IRS prevails on jurisdictional argument concerning statute of limitations on FBAR penalty assessments in United States v. Solomon, No. 9:20-cv-92236 (S.D. Fla. Oct. 27, 2021).

In yet another FBAR case, a federal court denied a taxpayer's claim that FBAR penalties were barred by the statute of limitations on assessment. The IRS brought suit to enforce collections of a nonwillful FBAR penalty assessed against a taxpayer for multiple tax years. In court, the taxpayer filed a motion for summary judgment, asserting the court and Government were barred from enforcing the FBAR penalties on jurisdictional grounds because the IRS assessed the penalties after the six-year statute of limitations on FBAR penalty assessments expired under 31 U.S.C. § 5314.

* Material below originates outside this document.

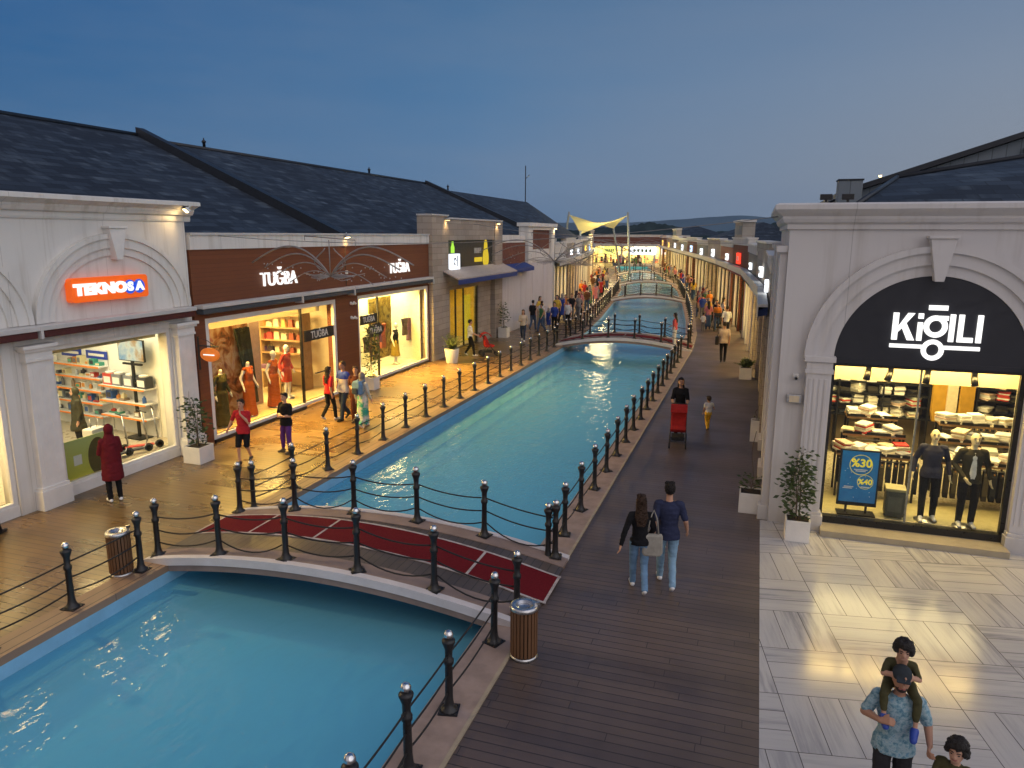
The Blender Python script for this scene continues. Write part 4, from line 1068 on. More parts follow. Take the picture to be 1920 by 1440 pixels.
for xc in (1.19, 4.73):
    mb = MB(); w = .215
    mb.box(xc-w,Y-.14,.36,xc+w,Y-.002,3.02)
    for k in range(4): mb.box(xc-.165+.09*k,Y-.152,.5,xc-.11+.09*k,Y-.14,2.92)
    mb.box(xc-w-.06,Y-.22,0,xc+w+.06,Y-.002,.30); mb.box(xc-w-.03,Y-.18,.30,xc+w+.03,Y-.002,.36)
    mb.box(xc-w-.03,Y-.17,3.02,xc+w+.03,Y-.002,3.10); mb.box(xc-w-.01,Y-.155,3.10,xc+w+.01,Y-.002,3.24); mb.box(xc-w-.05,Y-.20,3.24,xc+w+.05,Y-.002,3.34)
    mb.wbuild('pilaster', M['white2'], K, bevel=.008)
for yc in (14.85, 17.4, 19.8):
    mb = MB(); mb.box(.36,yc-.30,.30,.499,yc+.30,5.2); mb.box(.30,yc-.36,0,.499,yc+.36,.30); mb.box(.30,yc-.36,5.2,.499,yc+.36,5.32); mb.wbuild('side_pilaster', M['white2'], K, bevel=.008)
mb = MB(); mb.box(1.43,Y-.48,0.005,4.48,Y-.001,.12); mb.wbuild('doorstep', plain('tan_stone_step', (.36,.31,.22), .5, var=.12, scale=3), K)
mb = MB(); mb.box(1.42,Y-.02,.12,4.50,Y+.12,.25); mb.box(1.42,Y+.02,.25,1.47,Y+.12,3.16); mb.box(4.42,Y+.02,.25,4.50,Y+.12,3.16); mb.box(1.42,Y+.02,3.16,4.50,Y+.12,3.279); mb.wbuild('window_frame', M['frame'], K)
mb = MB(); mb.box(2.885,Y+.055,.25,2.915,Y+.10,3.16); mb.wbuild('glass_joint', plain('glass_edge', (.25,.25,.20), .3), K)
mb = MB(); mb.box(1.47,Y+.06,.25,4.42,Y+.07,3.16); mb.wbuild('glass_pane', M['glass'], K)
room(K, .85, 7.2, Y+.41, 20.0, .16, 3.5, None, plain('shop_back_wall', (.34,.27,.17), .7), plain('menswear_floor', (.60,.52,.36), .28), None, 'y0')
mb = MB(); mb.box(.86,15.35,2.76,7.1,15.50,3.49); mb.wbuild('bulkhead', plain('cream_bulkhead', (.78,.68,.46), .6, var=.04), K)
mb = MB(); mb.box(1.2,Y+.45,.161,7.0,16.2,.164); mb.wbuild('window_platform', plain('display_floor', (.42,.38,.22), .4), K)
for i, x in enumerate((2.12,2.50,3.12,3.88)):
    t = thing('track_spotlight', 'black track spotlight over the window, %s from the left' % ORD[i], 'spotlight', (x,15.12,2.98), 0, 'track spotlights in the arched shop')
    mb = MB(); mb.box(-.045,-.04,0,.045,.04,.48); mb.build('adapter', M['frame'], t)
    mb = MB(Matrix.Rotation(R(-18),4,'X') @ Matrix.Rotation(R([10,18,8,-6][i]),4,'Y')); mb.lathe([(.0,.0),(.055,-.0),(.062,-.17),(.052,-.17),(.05,-.15)], 14); mb.build('lamp_head', M['frame'], t)
    mb = MB(); mb.lathe([(.046,-.146),(.001,-.146)], 12); mb.build('lens', glow('spot_lens', (1,.85,.55), 6), t)
area((3.0,15.2,3.46), 3.2, 170, (1,.72,.30), sy=.7, rot=(0,0,0))
area((3.0,15.05,3.40), 3.0, 90, (1,.60,.13), (R(-32),0,0), sy=.35)
area((3.4,17.6,3.46), 3.6, 330, (1,.74,.32), sy=3.2)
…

The issue was whether the taxpayer could voluntarily waive the assessment statute after it expired. During the audit, the taxpayer signed an IRS form consenting to extend the time to assess civil penalties for failure to file FBARs, however, the statute extension was signed after the applicable FBAR assessment periods had expired. In the district court, the taxpayer argued that because she signed the consent to extend the assessment period after the assessment period expired, her late-signed waiver form had no legal effect, the subsequent FBAR penalty assessments were untimely, and the district court had no jurisdiction to enforce the untimely penalties. Thus, the taxpayer argued that the FBAR assessment statute is a jurisdictional defense that cannot not be waived after it expires, much like the Tax Code’s statute of limitations on tax assessment under 26 U.S.C. § 6501 cannot be waived after it expires.

The court, however, disagreed with the taxpayer's argument that the Title 31 FBAR penalty assessment limitation statute mirrored the Tax Code’s assessment limitation statute. Instead, the court adopted the Government's position that the FBAR penalty statute of limitations is not a jurisdictional defense, but an affirmative defense that a taxpayer may waive at any time, even after the assessment period has lapsed. And because, in the court’s opinion, the FBAR assessment limitation statute is not a jurisdictional defense, the taxpayer could (and did) consent to waive the affirmative defense to an untimely assessment by signing the consent to extend the assessment period, even after the assessment period had lapsed.

In distinguishing Title 31’s FBAR assessment statute from the Title 26 Tax Code assessment statute, the court noted: "the key inquiry in determining if a limitations period can be waived is ‘whether it limits courts’ subject matter jurisdiction—in which case its time bar is not waivable—or is instead a non-jurisdictional claim processing rule—in which case waiver is permissible.’” Because 31 U.S.C. §5321(B)(1) makes no reference to a court's jurisdiction, the court concluded that the FBAR assessment statute operates merely as an affirmative defense, not a limit to the court’s jurisdiction. Thus, the court held the FBAR penalty assessment was timely because the taxpayer waived her affirmative defense under the assessment limitation statute by singing the consent to extent the assessment period, regardless of when the consent was signed.

The taxpayer has since appealed the decision to the Eleventh Circuit.